Trump and International Finance

International trade and immigration were flashpoints of Donald Trump’s presidential campaign, and in his first year he has shown that he intends to fulfill his promises to slow down the movements of goods and people. Last month negotiations over NAFTA began with Canada and Mexico, with the U.S. trade representative Robert Lighthizer announcing that current bilateral deficits “can’t continue.” The President threatened to shut down the government if Congress does not approve the funding for a wall with Mexico—a threat that seems to have been retracted in view of the need to approve funding for relief funds to Texas. But another aspect of globalization—international financial flows—seems to have escaped the President’s wrath. The reason for this divergence tells us much about the reasons for the President’s opposition to economic globalization.

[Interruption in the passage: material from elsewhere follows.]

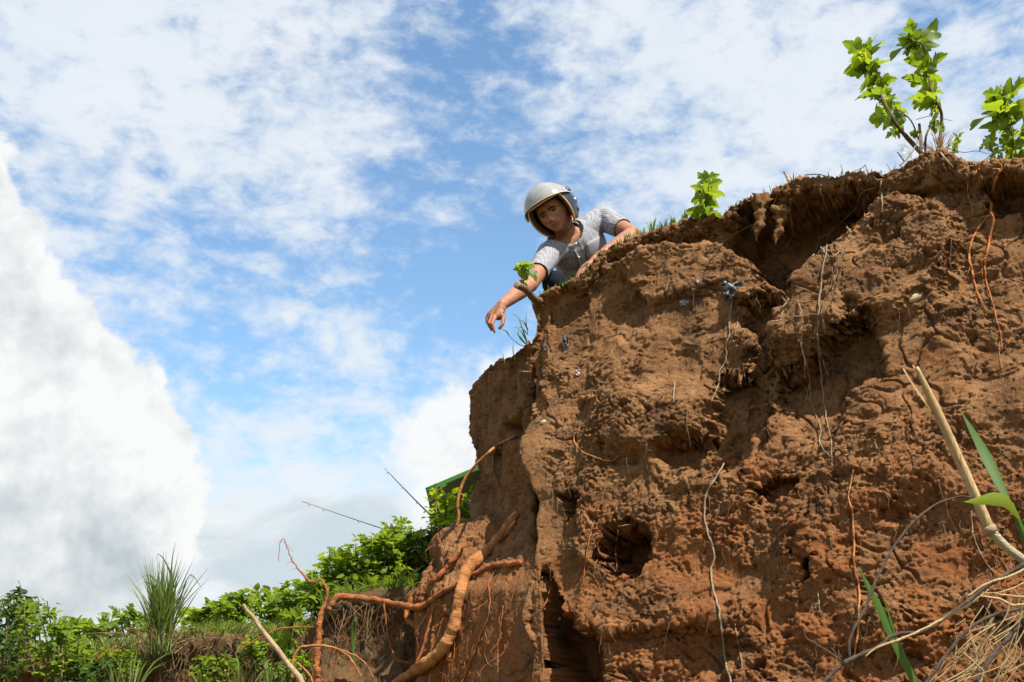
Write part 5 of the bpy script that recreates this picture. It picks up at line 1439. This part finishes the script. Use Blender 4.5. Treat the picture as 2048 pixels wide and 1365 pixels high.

President Trump has complained about exchange rates, particularly those of China and Germany, insisting that their governments lower the value of their currencies to increase exports to the U.S. But the U.S. Treasury did not label either country a currency manipulator in its latest report, although they made the “watch list.” (How Germany manipulates the euro has yet to be demonstrated.) Similarly, Trump received considerable press coverage during his campaign when he attacked U.S. firms that allegedly transferred U.S. jobs abroad. Recently his indignation seems to have trailed off, and has been replaced by the assertion that lower corporate tax rates will serve as an incentive for U.S. firms to repatriate funds held abroad that they will spend on domestic investments—a claim with little evidence to back it up. The President has rarely voiced any concern about the impact of financial globalization.